Linker Defects in Metal-Organic Frameworks for the Construction of Interfacial Dual Metal Sites with High Oxygen Evolution Activity

Designing efficient electrocatalysts based on metal-organic framework (MOF) nanosheet arrays (MOFNAs) with controlled active heterointerface for the oxygen evolution reaction (OER) is greatly desired yet challenging. Herein, a facile strategy for the synthesis of MOF-based nanosheet arrays (gamma-FeOOH/Ni-MOFNA) is developed with abundant heterointerfaces between Ni-MOF and gamma-FeOOH nanosheets by introducing linker defects to the former. The experimental and theoretical results show the key role of linker defects in inducing the growth of secondary gamma-FeOOH nanosheets onto the surface of Ni-MOFNAs, which further leads to the formation of interfacial Ni/Fe dual sites with high oxygen evolution activity. Notably, the resulting gamma-FeOOH/Ni-MOFNA exhibits excellent OER performance with low overpotentials of 193 and 222 mV at 10 and 100 mA cm(-2), respectively.

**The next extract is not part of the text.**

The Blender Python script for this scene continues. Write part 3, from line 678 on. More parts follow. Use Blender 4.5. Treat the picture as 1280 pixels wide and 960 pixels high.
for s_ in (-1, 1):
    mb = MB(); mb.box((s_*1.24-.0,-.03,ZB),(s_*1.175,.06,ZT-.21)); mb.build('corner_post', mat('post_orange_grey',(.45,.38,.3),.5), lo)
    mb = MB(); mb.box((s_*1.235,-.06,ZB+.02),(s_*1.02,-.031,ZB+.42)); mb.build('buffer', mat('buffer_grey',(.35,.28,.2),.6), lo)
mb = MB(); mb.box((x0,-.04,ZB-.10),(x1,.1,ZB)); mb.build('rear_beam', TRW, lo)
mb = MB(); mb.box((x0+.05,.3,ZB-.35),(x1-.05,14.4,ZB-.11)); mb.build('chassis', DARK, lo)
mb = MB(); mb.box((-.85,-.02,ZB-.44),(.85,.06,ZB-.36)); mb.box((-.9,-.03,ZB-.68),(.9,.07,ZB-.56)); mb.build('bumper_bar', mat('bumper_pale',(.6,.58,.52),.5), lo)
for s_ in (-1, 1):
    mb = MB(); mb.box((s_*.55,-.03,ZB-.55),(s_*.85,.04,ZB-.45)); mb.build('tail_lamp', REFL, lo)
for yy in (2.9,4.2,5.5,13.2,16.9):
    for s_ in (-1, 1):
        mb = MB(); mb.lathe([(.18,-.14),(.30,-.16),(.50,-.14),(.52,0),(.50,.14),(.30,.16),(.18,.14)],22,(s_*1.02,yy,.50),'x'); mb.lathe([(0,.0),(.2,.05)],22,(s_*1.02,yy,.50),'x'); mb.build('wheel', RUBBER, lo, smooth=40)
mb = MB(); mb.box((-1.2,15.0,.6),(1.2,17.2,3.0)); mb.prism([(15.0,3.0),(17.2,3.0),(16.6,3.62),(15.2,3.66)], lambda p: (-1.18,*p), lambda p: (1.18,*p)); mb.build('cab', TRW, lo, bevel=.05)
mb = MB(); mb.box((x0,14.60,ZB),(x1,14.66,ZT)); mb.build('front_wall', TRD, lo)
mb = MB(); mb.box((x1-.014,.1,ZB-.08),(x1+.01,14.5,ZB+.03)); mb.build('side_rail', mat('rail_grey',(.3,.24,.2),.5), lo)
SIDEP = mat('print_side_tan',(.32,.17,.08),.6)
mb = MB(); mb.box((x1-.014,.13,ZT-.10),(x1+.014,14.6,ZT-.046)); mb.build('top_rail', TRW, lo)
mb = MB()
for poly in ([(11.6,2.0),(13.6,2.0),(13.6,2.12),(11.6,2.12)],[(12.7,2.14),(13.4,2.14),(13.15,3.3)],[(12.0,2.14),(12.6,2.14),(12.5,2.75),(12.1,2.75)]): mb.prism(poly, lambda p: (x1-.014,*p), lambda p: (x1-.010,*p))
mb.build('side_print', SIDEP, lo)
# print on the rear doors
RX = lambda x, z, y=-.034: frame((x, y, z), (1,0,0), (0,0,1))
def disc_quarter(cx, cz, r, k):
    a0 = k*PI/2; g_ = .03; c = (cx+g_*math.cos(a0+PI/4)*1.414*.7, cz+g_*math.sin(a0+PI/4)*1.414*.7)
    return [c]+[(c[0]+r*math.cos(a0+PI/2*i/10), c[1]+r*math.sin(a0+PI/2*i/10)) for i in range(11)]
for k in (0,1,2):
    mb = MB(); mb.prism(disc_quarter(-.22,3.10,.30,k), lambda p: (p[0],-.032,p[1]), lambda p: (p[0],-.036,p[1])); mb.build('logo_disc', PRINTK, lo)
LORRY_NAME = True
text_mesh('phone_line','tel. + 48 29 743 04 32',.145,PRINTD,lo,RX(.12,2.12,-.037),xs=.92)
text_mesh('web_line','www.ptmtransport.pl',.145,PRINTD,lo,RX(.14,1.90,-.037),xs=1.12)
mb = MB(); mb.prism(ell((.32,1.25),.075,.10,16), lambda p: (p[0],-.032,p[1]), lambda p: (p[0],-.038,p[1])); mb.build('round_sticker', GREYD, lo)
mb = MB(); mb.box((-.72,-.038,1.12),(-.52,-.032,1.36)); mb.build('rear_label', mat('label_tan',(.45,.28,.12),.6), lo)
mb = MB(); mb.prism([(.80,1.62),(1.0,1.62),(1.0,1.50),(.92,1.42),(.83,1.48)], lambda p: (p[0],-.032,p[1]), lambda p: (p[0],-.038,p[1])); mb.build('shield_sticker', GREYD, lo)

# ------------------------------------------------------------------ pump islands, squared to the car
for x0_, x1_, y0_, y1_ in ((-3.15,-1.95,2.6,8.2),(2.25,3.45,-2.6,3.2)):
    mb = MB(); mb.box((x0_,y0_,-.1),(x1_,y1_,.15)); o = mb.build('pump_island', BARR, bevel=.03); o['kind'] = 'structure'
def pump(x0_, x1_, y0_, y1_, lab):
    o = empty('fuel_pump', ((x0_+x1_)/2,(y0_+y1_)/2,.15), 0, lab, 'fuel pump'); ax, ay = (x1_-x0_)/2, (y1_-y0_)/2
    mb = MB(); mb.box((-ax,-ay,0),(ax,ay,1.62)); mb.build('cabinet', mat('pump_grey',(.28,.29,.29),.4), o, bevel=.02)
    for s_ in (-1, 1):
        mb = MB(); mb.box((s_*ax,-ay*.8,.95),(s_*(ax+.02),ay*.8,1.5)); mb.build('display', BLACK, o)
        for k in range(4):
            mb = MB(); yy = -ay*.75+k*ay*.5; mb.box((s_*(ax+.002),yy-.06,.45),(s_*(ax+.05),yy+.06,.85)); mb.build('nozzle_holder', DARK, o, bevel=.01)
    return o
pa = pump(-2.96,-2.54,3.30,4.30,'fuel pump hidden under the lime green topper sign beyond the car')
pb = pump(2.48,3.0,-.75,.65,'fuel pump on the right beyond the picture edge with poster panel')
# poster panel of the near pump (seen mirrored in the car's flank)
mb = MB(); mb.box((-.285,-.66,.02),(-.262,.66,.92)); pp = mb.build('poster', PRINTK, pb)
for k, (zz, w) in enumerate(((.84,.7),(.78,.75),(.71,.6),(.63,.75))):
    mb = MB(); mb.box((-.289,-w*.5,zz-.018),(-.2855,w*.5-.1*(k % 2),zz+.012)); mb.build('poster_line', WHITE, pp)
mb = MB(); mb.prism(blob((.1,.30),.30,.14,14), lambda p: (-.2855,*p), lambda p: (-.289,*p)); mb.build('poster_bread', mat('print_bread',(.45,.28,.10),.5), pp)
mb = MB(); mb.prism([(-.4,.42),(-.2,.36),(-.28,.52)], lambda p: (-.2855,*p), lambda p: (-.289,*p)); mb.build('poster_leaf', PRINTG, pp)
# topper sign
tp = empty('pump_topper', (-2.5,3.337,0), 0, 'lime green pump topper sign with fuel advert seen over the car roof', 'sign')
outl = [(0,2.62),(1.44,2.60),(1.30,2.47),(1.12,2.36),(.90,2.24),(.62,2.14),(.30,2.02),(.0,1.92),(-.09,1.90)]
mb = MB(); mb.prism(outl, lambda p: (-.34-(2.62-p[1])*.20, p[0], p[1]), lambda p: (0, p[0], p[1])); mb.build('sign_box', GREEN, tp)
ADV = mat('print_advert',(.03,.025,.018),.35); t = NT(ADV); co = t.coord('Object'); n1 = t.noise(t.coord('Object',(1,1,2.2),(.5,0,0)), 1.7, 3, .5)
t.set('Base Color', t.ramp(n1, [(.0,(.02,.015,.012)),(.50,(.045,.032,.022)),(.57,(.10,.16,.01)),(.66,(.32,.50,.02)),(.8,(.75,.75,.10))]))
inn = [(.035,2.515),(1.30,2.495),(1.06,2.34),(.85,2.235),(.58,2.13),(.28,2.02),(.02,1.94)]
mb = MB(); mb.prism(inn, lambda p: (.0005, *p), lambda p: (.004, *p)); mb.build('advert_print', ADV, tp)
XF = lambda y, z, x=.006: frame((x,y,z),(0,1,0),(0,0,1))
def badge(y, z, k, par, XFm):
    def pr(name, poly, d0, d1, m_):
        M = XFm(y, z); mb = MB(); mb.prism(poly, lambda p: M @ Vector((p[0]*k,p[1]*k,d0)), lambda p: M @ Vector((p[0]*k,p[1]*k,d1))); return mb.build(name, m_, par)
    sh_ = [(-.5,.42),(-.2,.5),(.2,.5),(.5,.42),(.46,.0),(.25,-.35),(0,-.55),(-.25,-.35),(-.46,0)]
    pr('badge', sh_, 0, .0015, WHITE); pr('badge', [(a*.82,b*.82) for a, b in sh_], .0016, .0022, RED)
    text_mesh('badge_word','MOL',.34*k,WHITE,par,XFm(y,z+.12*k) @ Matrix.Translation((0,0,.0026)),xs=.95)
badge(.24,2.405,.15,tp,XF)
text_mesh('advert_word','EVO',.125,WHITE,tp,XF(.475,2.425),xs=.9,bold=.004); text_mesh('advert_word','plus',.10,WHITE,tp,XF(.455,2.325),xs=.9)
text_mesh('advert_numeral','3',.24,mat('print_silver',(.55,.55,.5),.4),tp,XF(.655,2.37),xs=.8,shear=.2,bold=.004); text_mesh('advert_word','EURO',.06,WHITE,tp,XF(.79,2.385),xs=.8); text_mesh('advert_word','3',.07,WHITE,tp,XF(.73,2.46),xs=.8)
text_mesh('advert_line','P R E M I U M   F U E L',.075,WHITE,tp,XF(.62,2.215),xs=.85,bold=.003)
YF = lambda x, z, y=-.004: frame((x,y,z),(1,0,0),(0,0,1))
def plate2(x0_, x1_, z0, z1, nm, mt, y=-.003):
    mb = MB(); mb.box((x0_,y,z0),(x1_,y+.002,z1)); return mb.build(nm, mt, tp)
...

Furthermore, the study of the structure-performance relationship of MOF-based heterostructures reveals that Ni sites at the interface of the gamma-FeOOH/Ni-MOFNA have higher activity than those at the interface of NiFe layered double hydroxide and Ni-MOFNA. This study provides a new prospect on heterostructured electrocatalysts with highly active sites for enhanced OER.